The bootstrap randomly resamples your original sample by choosing 1 value at a time and replacing the value so that some values may be drawn more than once and some not at all. This process of resampling is repeated until the appropriate number of values are selected, often this number is defined as the number in the original sample. For each bootstrap sample, the mean (or some other statistic) is calculated. This process is repeated 100's of times and the multiple estimates of the mean are used to define the confidence interval around the mean.

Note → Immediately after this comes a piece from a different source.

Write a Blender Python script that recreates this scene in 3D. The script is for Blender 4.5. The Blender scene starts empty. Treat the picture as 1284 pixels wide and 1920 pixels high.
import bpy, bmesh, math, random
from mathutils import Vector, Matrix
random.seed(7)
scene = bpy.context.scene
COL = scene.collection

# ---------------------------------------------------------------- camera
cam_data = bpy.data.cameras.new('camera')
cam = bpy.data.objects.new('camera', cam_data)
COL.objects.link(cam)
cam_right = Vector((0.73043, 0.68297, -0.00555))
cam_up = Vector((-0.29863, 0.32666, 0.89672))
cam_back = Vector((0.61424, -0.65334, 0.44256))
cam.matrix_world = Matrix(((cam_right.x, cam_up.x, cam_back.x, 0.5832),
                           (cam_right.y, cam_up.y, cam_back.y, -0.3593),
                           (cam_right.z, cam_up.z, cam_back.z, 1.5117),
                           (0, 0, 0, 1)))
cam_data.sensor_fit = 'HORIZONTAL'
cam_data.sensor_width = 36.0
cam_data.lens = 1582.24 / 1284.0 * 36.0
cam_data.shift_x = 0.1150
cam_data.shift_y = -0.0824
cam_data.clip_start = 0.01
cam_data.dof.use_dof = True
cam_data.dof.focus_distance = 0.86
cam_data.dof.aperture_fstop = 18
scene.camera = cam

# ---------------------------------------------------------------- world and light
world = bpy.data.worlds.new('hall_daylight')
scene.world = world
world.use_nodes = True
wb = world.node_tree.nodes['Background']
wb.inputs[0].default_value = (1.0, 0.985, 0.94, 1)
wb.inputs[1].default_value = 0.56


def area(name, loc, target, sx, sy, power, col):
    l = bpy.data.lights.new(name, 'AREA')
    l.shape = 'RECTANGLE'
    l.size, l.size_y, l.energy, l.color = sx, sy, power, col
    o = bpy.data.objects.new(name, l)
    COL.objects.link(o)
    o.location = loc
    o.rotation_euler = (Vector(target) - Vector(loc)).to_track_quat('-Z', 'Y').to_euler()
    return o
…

MAIA example: Klemm et al. 2002 used a bootstrap to resample invertebrate stream samples to assess the variability of multimetric index values. Resampling was done at the level of the individual invertebrates and the index calculated for each bootstrap sample. After 500 repetitions they had a bootstrap distribution for the index and they could define the confidence interval associated with an index value. They found that the length of the confidence interval, that is, the variability of the index, was higher for invertebrate samples with less than 200 individuals.
Figure
Figure: Confidence interval lengths for multimetric index values were higher when the number of invertebrates collected was small.
How the method works: If the original sample was random and independent, the values associated with that sample provide the best estimate of values for the larger population. The bootstrap creates random samples from the initial random sample.
Assumptions/limitations: The bootstrap assumes that the original sample was truly random and independent.